Meri Pyaari Bindu is an achingly lovely film. It has sweetness and sadness, nostalgia and music. Classic Hindi film songs like 'Aaiye Meherbaan' and 'Mere Sapno Ki Rani' have the presence of characters here. Debutant director Akshay Roy captures beautifully how these songs aren't merely songs – they are punctuation marks on our lives. They are a shared language. I laughed and cried. And I fell in love with music all over again.
The film's title also comes from a song – 'Meri Pyaari Bindu' from the 1968 comedy Padosan. This is the story of Abhi and Bindu, two music-crazy, childhood friends who become lovers. But Bindu is whimsical, a tad selfish and ambitious. She's is a force of nature who keeps falling in and out of love. Abhi is the opposite – low-maintenance and steady. He is besotted from the minute he first sets eyes on her as a child. He becomes her sanctuary from herself and the world. Her dreams of becoming a singer occupy their lives. Meanwhile he becomes a famous writer of pulp fiction. Abhi writes novels with names like 'Awara Dhoban' and 'Chudail ki Choli'. In a very funny scene, his publisher sagely advises him: Gulzar banne ki koshish mat karo. Style mein mat phaso. Just bung in sex instead.
This isn't a plot-heavy film. Akshay and writer Suprotim Sengupta are more interested in characters, their emotions and their motivations – why they make the choices they do. It's a tough high-wire act and the first half works seamlessly. From the opening sequence, which seems like an homage to the opening sequence of La Dolce Vita – except that here it's the goddess Durga being helicoptered across the city instead of Christ – you sense that every detail has been carefully crafted. The supporting characters – Abhi's loud, excitable family, his Big Boss loving friend, Bindu's prickly father – are sharply etched. DOP Tushar Kanti Ray paints this world with a warm light– so it's beautiful but not so much that you don't believe in it. The atmosphere feels authentic and lived-in.
And at the heart of Meri Pyaari Bindu is a wonderful performance by Ayushmann Khurrana. He's in almost every frame of the film and he nails it. The look of love and longing in his eyes will break your heart. Parineeti is also strong – a scene in which she sings 'Do Naina' in college will make you cry. But she can't match Ayushmann's effortlessness. For me, her styling became a stumbling block. She looks gorgeous but the emphasis on her making her look a certain way breaks the slice-of-life illusion that this film aspires for. Even in the flashbacks, she seems to have emerged from the pages of a fashion magazine. The weakest parts of the film are when she is trying to become a singer.
The second half doesn't hold as well as the first. The story thins. It feels like Suprotim doesn't know where to take his characters. But the film's tender and affectionate tone doesn't waver. These are all good, flawed people, grappling with life in the best way they know.
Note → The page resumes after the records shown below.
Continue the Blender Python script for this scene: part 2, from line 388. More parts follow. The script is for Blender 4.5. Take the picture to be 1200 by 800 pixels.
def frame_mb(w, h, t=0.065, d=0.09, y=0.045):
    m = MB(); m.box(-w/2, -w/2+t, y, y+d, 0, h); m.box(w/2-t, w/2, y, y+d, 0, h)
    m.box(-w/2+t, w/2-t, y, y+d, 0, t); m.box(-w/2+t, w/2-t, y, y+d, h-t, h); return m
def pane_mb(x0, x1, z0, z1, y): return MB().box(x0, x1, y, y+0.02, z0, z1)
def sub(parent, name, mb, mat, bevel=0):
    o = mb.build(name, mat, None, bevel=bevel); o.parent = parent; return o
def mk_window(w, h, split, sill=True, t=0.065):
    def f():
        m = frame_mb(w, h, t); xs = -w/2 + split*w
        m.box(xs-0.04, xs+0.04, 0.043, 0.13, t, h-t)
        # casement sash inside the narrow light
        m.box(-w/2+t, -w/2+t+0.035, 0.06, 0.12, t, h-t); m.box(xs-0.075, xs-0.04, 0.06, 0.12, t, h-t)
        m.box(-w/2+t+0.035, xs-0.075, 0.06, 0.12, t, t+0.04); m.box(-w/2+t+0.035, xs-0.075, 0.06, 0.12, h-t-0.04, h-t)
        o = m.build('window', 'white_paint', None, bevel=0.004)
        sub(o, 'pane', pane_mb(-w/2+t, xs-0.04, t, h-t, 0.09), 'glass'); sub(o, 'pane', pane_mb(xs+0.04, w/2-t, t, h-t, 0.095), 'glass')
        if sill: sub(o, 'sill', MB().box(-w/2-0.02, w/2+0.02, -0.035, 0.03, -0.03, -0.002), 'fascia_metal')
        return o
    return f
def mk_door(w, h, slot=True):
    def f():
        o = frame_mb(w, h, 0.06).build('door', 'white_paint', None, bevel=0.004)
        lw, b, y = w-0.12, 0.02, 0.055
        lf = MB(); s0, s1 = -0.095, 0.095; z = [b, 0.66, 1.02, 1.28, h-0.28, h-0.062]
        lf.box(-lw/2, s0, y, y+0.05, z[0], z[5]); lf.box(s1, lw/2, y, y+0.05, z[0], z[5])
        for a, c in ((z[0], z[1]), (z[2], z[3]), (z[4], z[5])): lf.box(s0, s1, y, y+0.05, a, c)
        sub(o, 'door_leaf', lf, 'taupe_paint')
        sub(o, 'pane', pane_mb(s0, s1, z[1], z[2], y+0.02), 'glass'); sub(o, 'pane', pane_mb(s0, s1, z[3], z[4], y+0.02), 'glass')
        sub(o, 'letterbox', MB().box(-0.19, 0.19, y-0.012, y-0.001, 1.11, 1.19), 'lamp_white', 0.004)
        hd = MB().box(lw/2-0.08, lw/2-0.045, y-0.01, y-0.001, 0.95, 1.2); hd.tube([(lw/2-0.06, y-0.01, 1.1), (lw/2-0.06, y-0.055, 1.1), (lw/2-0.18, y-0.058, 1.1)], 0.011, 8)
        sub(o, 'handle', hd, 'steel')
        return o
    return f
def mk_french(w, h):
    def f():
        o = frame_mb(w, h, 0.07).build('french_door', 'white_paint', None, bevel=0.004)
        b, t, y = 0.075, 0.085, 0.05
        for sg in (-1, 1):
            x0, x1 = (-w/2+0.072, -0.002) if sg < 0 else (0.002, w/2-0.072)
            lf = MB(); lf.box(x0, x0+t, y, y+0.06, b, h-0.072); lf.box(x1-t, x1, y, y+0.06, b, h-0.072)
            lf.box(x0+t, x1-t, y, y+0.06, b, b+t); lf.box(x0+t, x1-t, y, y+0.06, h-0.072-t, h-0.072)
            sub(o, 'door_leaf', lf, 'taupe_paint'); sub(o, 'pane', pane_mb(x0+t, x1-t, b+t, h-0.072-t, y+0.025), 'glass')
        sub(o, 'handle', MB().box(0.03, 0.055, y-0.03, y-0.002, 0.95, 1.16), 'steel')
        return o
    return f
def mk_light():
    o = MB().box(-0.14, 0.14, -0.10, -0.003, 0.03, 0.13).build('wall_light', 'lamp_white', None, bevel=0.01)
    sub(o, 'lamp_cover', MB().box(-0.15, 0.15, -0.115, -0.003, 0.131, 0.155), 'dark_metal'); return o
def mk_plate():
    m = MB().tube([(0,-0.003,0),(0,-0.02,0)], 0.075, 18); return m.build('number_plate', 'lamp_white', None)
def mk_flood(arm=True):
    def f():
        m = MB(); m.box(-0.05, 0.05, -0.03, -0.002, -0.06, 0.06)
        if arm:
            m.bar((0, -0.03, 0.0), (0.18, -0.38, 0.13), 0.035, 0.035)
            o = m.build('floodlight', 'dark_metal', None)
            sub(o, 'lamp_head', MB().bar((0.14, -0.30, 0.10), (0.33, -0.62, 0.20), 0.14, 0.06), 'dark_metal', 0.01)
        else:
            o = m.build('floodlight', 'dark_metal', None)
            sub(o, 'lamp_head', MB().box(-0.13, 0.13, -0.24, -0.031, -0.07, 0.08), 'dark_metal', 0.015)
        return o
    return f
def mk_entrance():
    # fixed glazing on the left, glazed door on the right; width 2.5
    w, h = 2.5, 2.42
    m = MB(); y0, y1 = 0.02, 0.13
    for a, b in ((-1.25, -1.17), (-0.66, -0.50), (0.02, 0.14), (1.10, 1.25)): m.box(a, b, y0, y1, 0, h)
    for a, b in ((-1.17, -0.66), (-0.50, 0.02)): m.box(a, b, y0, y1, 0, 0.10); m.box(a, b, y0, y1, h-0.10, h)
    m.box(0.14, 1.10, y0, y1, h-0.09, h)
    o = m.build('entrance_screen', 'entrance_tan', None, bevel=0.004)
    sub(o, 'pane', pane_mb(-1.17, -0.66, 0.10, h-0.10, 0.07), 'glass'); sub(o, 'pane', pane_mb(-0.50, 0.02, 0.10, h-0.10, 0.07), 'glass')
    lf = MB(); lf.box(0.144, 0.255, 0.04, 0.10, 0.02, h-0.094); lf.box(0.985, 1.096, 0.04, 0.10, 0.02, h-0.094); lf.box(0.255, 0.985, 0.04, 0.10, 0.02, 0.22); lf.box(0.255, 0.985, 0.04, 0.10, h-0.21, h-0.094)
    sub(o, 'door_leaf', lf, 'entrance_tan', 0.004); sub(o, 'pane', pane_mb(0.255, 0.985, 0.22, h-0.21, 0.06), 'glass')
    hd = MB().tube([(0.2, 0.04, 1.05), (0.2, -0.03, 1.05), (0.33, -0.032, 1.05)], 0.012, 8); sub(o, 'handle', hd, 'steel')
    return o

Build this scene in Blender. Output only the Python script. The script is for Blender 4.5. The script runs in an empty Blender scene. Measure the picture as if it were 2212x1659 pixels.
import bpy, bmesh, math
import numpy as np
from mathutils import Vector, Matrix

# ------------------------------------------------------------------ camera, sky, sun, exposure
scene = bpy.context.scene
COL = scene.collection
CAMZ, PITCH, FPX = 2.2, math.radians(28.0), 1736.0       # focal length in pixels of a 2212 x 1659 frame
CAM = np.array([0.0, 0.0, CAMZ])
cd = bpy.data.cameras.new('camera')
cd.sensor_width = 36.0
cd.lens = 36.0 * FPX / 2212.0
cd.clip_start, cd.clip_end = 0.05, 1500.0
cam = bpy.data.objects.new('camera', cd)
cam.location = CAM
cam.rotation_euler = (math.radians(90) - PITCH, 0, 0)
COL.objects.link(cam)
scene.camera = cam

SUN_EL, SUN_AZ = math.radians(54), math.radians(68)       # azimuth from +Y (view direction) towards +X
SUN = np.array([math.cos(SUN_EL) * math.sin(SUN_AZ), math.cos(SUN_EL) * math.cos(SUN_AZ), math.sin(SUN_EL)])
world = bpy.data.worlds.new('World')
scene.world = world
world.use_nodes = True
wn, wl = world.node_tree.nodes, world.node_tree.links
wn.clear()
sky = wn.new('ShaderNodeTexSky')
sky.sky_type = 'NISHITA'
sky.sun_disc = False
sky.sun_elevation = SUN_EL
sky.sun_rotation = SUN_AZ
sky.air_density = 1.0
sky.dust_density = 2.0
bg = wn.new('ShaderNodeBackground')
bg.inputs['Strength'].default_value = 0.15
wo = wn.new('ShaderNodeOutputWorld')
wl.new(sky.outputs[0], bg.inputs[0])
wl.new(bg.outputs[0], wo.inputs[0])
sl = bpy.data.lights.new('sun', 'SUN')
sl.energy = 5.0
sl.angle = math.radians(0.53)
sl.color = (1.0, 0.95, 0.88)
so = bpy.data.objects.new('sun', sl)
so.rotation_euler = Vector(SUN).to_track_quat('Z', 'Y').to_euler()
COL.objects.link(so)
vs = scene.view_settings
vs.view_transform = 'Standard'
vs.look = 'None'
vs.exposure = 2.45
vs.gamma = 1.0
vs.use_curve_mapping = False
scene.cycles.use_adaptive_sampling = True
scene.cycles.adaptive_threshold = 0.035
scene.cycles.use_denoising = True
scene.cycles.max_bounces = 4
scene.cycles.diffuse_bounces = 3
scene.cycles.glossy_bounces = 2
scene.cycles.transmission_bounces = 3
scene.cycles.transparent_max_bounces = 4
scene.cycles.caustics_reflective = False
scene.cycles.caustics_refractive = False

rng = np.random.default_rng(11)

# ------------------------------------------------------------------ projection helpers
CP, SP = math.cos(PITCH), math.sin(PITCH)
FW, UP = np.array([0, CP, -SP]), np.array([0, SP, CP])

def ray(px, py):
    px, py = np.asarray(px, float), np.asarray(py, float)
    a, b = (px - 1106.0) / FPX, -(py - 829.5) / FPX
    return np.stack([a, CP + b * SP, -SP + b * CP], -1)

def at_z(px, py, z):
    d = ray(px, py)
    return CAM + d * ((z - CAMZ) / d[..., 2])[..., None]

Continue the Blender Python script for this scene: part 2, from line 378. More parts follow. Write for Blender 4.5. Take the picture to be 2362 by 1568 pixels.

And eventually, what matters is family and compassion.
At one point in the film, Bindu commiserates with Abhi who is struggling to write a love story. It's been three years since his last book. Bindu understands why it's such a challenge because, she says, what's left to say about romance, how can you make it new. Akshay, Suprotim and producer Maneesh Sharma have the answer. They manage to make love fresh and invigorating again.